» **TASK GOAL**: Leave out the pictures; transcribe all else exactly.

-- start --

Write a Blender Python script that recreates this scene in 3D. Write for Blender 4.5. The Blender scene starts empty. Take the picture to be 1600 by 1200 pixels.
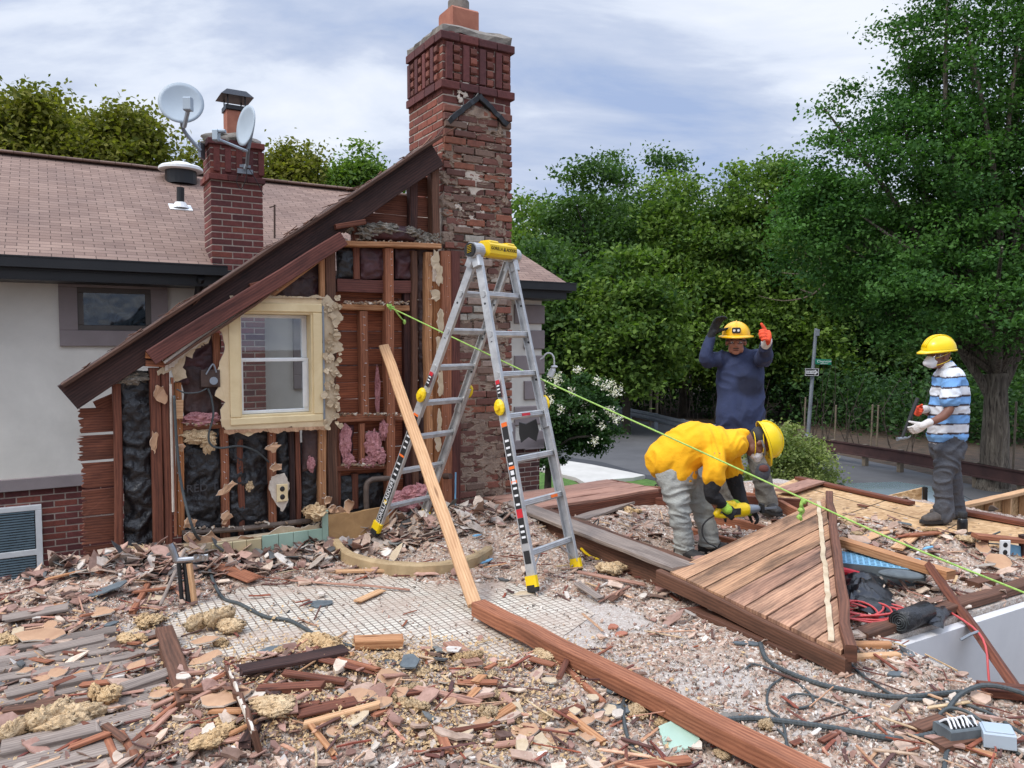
import bpy, bmesh, math, random
import numpy as np
from mathutils import Vector, Matrix, noise
R = random.Random(11)
NR = np.random.RandomState(5)
V = Vector
SC = bpy.context.scene
COL = SC.collection
# ---------------------------------------------------------------- camera
F, CX, CY, HZ, EYE = 1200.0, 800.0, 600.0, 537.0, 1.65
PITCH = math.atan((CY - HZ) / F)
cd = bpy.data.cameras.new('camera'); cam = bpy.data.objects.new('camera', cd); COL.objects.link(cam)
cd.sensor_width = 36; cd.lens = 27.0; cd.clip_end = 2000; cd.clip_start = .05
cam.location = (0, 0, EYE); cam.rotation_euler = (math.pi/2 - PITCH, 0, 0)
SC.camera = cam
# ---------------------------------------------------------------- world, sun, exposure
SUN_EL, SUN_AZ = math.radians(52), math.radians(-125)
w = bpy.data.worlds.new("World"); SC.world = w; w.use_nodes = True
nt = w.node_tree; nd = nt.nodes; lk = nt.links
for n_ in list(nd): nd.remove(n_)
out = nd.new('ShaderNodeOutputWorld'); bg = nd.new('ShaderNodeBackground'); bg.inputs[1].default_value = .13
sky = nd.new('ShaderNodeTexSky'); sky.sky_type = 'NISHITA'; sky.sun_disc = False
sky.sun_elevation = SUN_EL; sky.sun_rotation = SUN_AZ; sky.dust_density = 2.0
tc = nd.new('ShaderNodeTexCoord'); sep = nd.new('ShaderNodeSeparateXYZ'); lk.new(tc.outputs['Generated'], sep.inputs[0])
mx = nd.new('ShaderNodeMath'); mx.operation = 'ADD'; mx.inputs[1].default_value = .30; lk.new(sep.outputs['Z'], mx.inputs[0])
ab = nd.new('ShaderNodeMath'); ab.operation = 'MAXIMUM'; ab.inputs[1].default_value = .08; lk.new(mx.outputs[0], ab.inputs[0])
dx = nd.new('ShaderNodeMath'); dx.operation = 'DIVIDE'; lk.new(sep.outputs['X'], dx.inputs[0]); lk.new(ab.outputs[0], dx.inputs[1])
dy = nd.new('ShaderNodeMath'); dy.operation = 'DIVIDE'; lk.new(sep.outputs['Y'], dy.inputs[0]); lk.new(ab.outputs[0], dy.inputs[1])
cmb = nd.new('ShaderNodeCombineXYZ'); lk.new(dx.outputs[0], cmb.inputs[0]); lk.new(dy.outputs[0], cmb.inputs[1])
mp = nd.new('ShaderNodeMapping'); mp.inputs['Rotation'].default_value = (0, 0, .35); mp.inputs['Scale'].default_value = (1.1, 2.3, 1); mp.inputs['Location'].default_value = (2.3, 1.1, .4)
lk.new(cmb.outputs[0], mp.inputs[0])
n1 = nd.new('ShaderNodeTexNoise'); n1.inputs['Scale'].default_value = 1.2; n1.inputs['Detail'].default_value = 9; n1.inputs['Roughness'].default_value = .56; n1.inputs['Distortion'].default_value = .35
lk.new(mp.outputs[0], n1.inputs[0])
r1 = nd.new('ShaderNodeValToRGB'); lk.new(n1.outputs[0], r1.inputs[0])
e = r1.color_ramp.elements
e[0].position = .34; e[0].color = (3.6, 4.6, 6.9, 1)
e[1].position = .66; e[1].color = (8.4, 8.8, 9.7, 1)
q = r1.color_ramp.elements.new(.43); q.color = (4.7, 5.5, 7.3, 1)
q = r1.color_ramp.elements.new(.49); q.color = (5.5, 6.2, 7.8, 1)
q = r1.color_ramp.elements.new(.56); q.color = (7.2, 7.8, 9.0, 1)
mixs = nd.new('ShaderNodeMix'); mixs.data_type = 'RGBA'; mixs.inputs[0].default_value = .93
lk.new(sky.outputs[0], mixs.inputs[6]); lk.new(r1.outputs[0], mixs.inputs[7])
zr = nd.new('ShaderNodeMapRange'); lk.new(sep.outputs['Z'], zr.inputs[0]); zr.inputs[1].default_value = .45; zr.inputs[2].default_value = .85; zr.inputs[3].default_value = .62; zr.inputs[4].default_value = 1.75; zr.interpolation_type = 'SMOOTHSTEP'
vm = nd.new('ShaderNodeVectorMath'); vm.operation = 'SCALE'; lk.new(mixs.outputs[2], vm.inputs[0]); lk.new(zr.outputs[0], vm.inputs['Scale'])
lk.new(vm.outputs[0], bg.inputs[0]); lk.new(bg.outputs[0], out.inputs[0])
sd = bpy.data.lights.new('sun', 'SUN'); sd.energy = 1.5; sd.angle = math.radians(14); sd.color = (1, .96, .9)
sun = bpy.data.objects.new('sun', sd); COL.objects.link(sun)
sv = V((math.sin(SUN_AZ)*math.cos(SUN_EL), math.cos(SUN_AZ)*math.cos(SUN_EL), math.sin(SUN_EL)))
sun.rotation_euler = sv.to_track_quat('Z', 'Y').to_euler()
SC.view_settings.view_transform = 'Standard'; SC.view_settings.look = 'None'; SC.view_settings.gamma = 1
SC.view_settings.exposure = .5
SC.cycles.max_bounces = 6; SC.cycles.transparent_max_bounces = 16
# ---------------------------------------------------------------- pixel helpers and building frame
FW = V((0, math.cos(PITCH), -math.sin(PITCH))); UPC = V((0, math.sin(PITCH), math.cos(PITCH))); CAM = V((0, 0, EYE))
def ray(px, py): return FW + V((1, 0, 0))*((px-CX)/F) + UPC*((CY-py)/F)
def at(px, py, Y): r = ray(px, py); return CAM + r*(Y/r.y)
def gz(px, py, z=0.0): r = ray(px, py); return CAM + r*((z-EYE)/r.z)
A_ = V((.856, .517, 0)).normalized(); N_ = V((-A_.y, A_.x, 0)); O_ = V((-2.6, 5.7, 0)); Z_ = V((0, 0, 1))
def L(s, o, z): return O_ + A_*s + N_*o + Z_*z
def ps(px, py, o=0.0):
    r = ray(px, py); k = ((O_ + N_*o) - CAM).dot(N_) / r.dot(N_); p = CAM + r*k
    return (p-O_).dot(A_), p.z
def wp(px, py, o=0.0): s, z = ps(px, py, o); return L(s, o, z)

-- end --

» **OUTPUT**:
Write a Blender Python script that recreates this scene in 3D. Write for Blender 4.5. The Blender scene starts empty. Take the picture to be 1600 by 1200 pixels.
import bpy, bmesh, math, random
import numpy as np
from mathutils import Vector, Matrix, noise
R = random.Random(11)
NR = np.random.RandomState(5)
V = Vector
SC = bpy.context.scene
COL = SC.collection
# ---------------------------------------------------------------- camera
F, CX, CY, HZ, EYE = 1200.0, 800.0, 600.0, 537.0, 1.65
PITCH = math.atan((CY - HZ) / F)
cd = bpy.data.cameras.new('camera'); cam = bpy.data.objects.new('camera', cd); COL.objects.link(cam)
cd.sensor_width = 36; cd.lens = 27.0; cd.clip_end = 2000; cd.clip_start = .05
cam.location = (0, 0, EYE); cam.rotation_euler = (math.pi/2 - PITCH, 0, 0)
SC.camera = cam
# ---------------------------------------------------------------- world, sun, exposure
SUN_EL, SUN_AZ = math.radians(52), math.radians(-125)
w = bpy.data.worlds.new("World"); SC.world = w; w.use_nodes = True
nt = w.node_tree; nd = nt.nodes; lk = nt.links
for n_ in list(nd): nd.remove(n_)
out = nd.new('ShaderNodeOutputWorld'); bg = nd.new('ShaderNodeBackground'); bg.inputs[1].default_value = .13
sky = nd.new('ShaderNodeTexSky'); sky.sky_type = 'NISHITA'; sky.sun_disc = False
sky.sun_elevation = SUN_EL; sky.sun_rotation = SUN_AZ; sky.dust_density = 2.0
tc = nd.new('ShaderNodeTexCoord'); sep = nd.new('ShaderNodeSeparateXYZ'); lk.new(tc.outputs['Generated'], sep.inputs[0])
mx = nd.new('ShaderNodeMath'); mx.operation = 'ADD'; mx.inputs[1].default_value = .30; lk.new(sep.outputs['Z'], mx.inputs[0])
ab = nd.new('ShaderNodeMath'); ab.operation = 'MAXIMUM'; ab.inputs[1].default_value = .08; lk.new(mx.outputs[0], ab.inputs[0])
dx = nd.new('ShaderNodeMath'); dx.operation = 'DIVIDE'; lk.new(sep.outputs['X'], dx.inputs[0]); lk.new(ab.outputs[0], dx.inputs[1])
dy = nd.new('ShaderNodeMath'); dy.operation = 'DIVIDE'; lk.new(sep.outputs['Y'], dy.inputs[0]); lk.new(ab.outputs[0], dy.inputs[1])
cmb = nd.new('ShaderNodeCombineXYZ'); lk.new(dx.outputs[0], cmb.inputs[0]); lk.new(dy.outputs[0], cmb.inputs[1])
mp = nd.new('ShaderNodeMapping'); mp.inputs['Rotation'].default_value = (0, 0, .35); mp.inputs['Scale'].default_value = (1.1, 2.3, 1); mp.inputs['Location'].default_value = (2.3, 1.1, .4)
lk.new(cmb.outputs[0], mp.inputs[0])
n1 = nd.new('ShaderNodeTexNoise'); n1.inputs['Scale'].default_value = 1.2; n1.inputs['Detail'].default_value = 9; n1.inputs['Roughness'].default_value = .56; n1.inputs['Distortion'].default_value = .35
lk.new(mp.outputs[0], n1.inputs[0])
r1 = nd.new('ShaderNodeValToRGB'); lk.new(n1.outputs[0], r1.inputs[0])
e = r1.color_ramp.elements
e[0].position = .34; e[0].color = (3.6, 4.6, 6.9, 1)
e[1].position = .66; e[1].color = (8.4, 8.8, 9.7, 1)
q = r1.color_ramp.elements.new(.43); q.color = (4.7, 5.5, 7.3, 1)
q = r1.color_ramp.elements.new(.49); q.color = (5.5, 6.2, 7.8, 1)
q = r1.color_ramp.elements.new(.56); q.color = (7.2, 7.8, 9.0, 1)
mixs = nd.new('ShaderNodeMix'); mixs.data_type = 'RGBA'; mixs.inputs[0].default_value = .93
lk.new(sky.outputs[0], mixs.inputs[6]); lk.new(r1.outputs[0], mixs.inputs[7])
zr = nd.new('ShaderNodeMapRange'); lk.new(sep.outputs['Z'], zr.inputs[0]); zr.inputs[1].default_value = .45; zr.inputs[2].default_value = .85; zr.inputs[3].default_value = .62; zr.inputs[4].default_value = 1.75; zr.interpolation_type = 'SMOOTHSTEP'
vm = nd.new('ShaderNodeVectorMath'); vm.operation = 'SCALE'; lk.new(mixs.outputs[2], vm.inputs[0]); lk.new(zr.outputs[0], vm.inputs['Scale'])
lk.new(vm.outputs[0], bg.inputs[0]); lk.new(bg.outputs[0], out.inputs[0])
sd = bpy.data.lights.new('sun', 'SUN'); sd.energy = 1.5; sd.angle = math.radians(14); sd.color = (1, .96, .9)
sun = bpy.data.objects.new('sun', sd); COL.objects.link(sun)
sv = V((math.sin(SUN_AZ)*math.cos(SUN_EL), math.cos(SUN_AZ)*math.cos(SUN_EL), math.sin(SUN_EL)))
sun.rotation_euler = sv.to_track_quat('Z', 'Y').to_euler()
SC.view_settings.view_transform = 'Standard'; SC.view_settings.look = 'None'; SC.view_settings.gamma = 1
SC.view_settings.exposure = .5
SC.cycles.max_bounces = 6; SC.cycles.transparent_max_bounces = 16
# ---------------------------------------------------------------- pixel helpers and building frame
FW = V((0, math.cos(PITCH), -math.sin(PITCH))); UPC = V((0, math.sin(PITCH), math.cos(PITCH))); CAM = V((0, 0, EYE))
def ray(px, py): return FW + V((1, 0, 0))*((px-CX)/F) + UPC*((CY-py)/F)
def at(px, py, Y): r = ray(px, py); return CAM + r*(Y/r.y)
def gz(px, py, z=0.0): r = ray(px, py); return CAM + r*((z-EYE)/r.z)
A_ = V((.856, .517, 0)).normalized(); N_ = V((-A_.y, A_.x, 0)); O_ = V((-2.6, 5.7, 0)); Z_ = V((0, 0, 1))
def L(s, o, z): return O_ + A_*s + N_*o + Z_*z
def ps(px, py, o=0.0):
    r = ray(px, py); k = ((O_ + N_*o) - CAM).dot(N_) / r.dot(N_); p = CAM + r*k
    return (p-O_).dot(A_), p.z
def wp(px, py, o=0.0): s, z = ps(px, py, o); return L(s, o, z)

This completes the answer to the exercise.